Das Risiko, das eine religiöse Elite mit sich bringt, ist nicht von der Hand zu weisen. Umgekehrt kann auch die Chance, die sie eröffnet, kaum bestritten werden. Aus meiner Sicht ist es dringend notwendig, dass sich auch die reformierten Kirchen die Botschaft von Lukas zu Herzen nehmen. Wenn sie in dieser postchristlichen Zeit noch eine Bedeutung haben wollen, brauchen sie Menschen, welche die Kirche nicht als Fundament (vgl. Apg 4,11f), wohl aber wie Säulen eines Tempels tragen (vgl. Gal 2,9). Solche Menschen zeichnen sich nicht durch Macht und Kontrolle aus, sondern durch ihr Sein. Die Verteidigung und Bestätigung von sich selbst ist nicht ihr Thema. Vielmehr geschieht durch ihre Präsenz Heilung und Erlösung. Sie verbreiten eine Atmosphäre, die nicht mit Ideologie und Moralismus verengt ist, sondern für sich spricht und überzeugt. Ihr Glaube ist durch die Herausforderungen des täglichen Lebens gereift und bleibt auch in Einsamkeit, Versuchung und Belastung aufrecht. Sie stehen selbstverantwortlich in jener Verantwortung hier und jetzt, die den Namen von Jesus Christus dem Nazarener trägt, und sind zentriert in der Gegenwart Gottes. Solche Menschen wissen um die Gegenkräfte, die ihnen entgegenstehen, doch die Kraft ihrer puren Präsenz durchdringt diese und hält mitten in ihnen die göttliche Flamme der Freiheit und Erlösung am Brennen. Solche Menschen sind die Säulen einer Kirche in postchristlicher Zeit.
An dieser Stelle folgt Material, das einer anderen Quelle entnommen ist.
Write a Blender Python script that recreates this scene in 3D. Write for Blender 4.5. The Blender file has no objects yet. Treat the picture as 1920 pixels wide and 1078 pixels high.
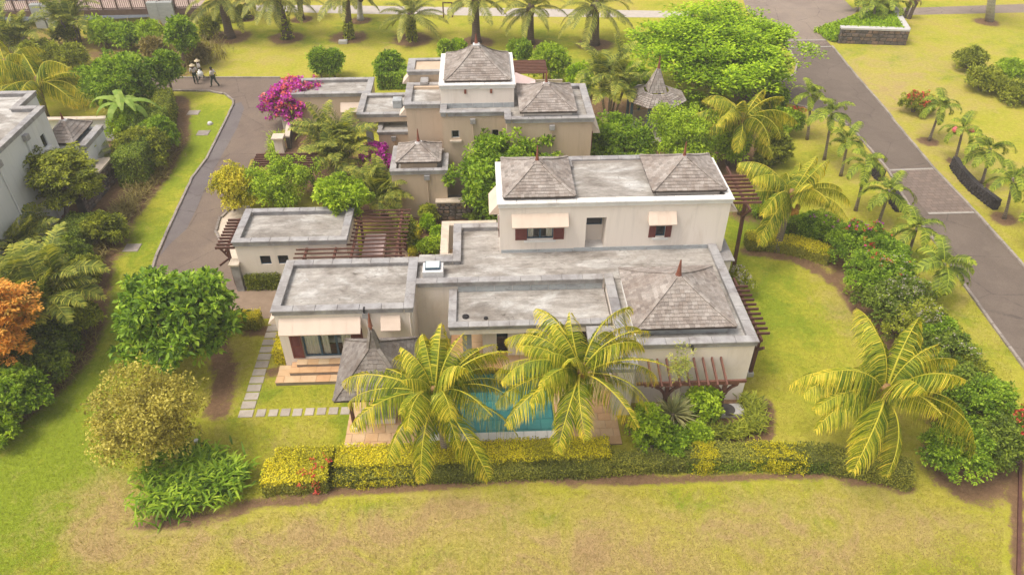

Wir alle, die wir den Weg der Gegenwart Gottes gehen, können zu solchen Menschen heranreifen und Säulen der Kirche werden. Machen wir uns also auf den Weg! Unsere Welt braucht jeden Menschen, durch den eine Atmosphäre der Gegenwart Gottes geschaffen, gehalten und deren heilende und erlösende Wirkung glaubwürdig vermittelt wird. Beten wir also, dass Gott in uns und anderen Menschen kraftvoll gegenwärtig wird, sodass viele die wohltuende Wirkung dieser Präsenz am eigenen Leib erfahren und von ihr überzeugt werden. Amen.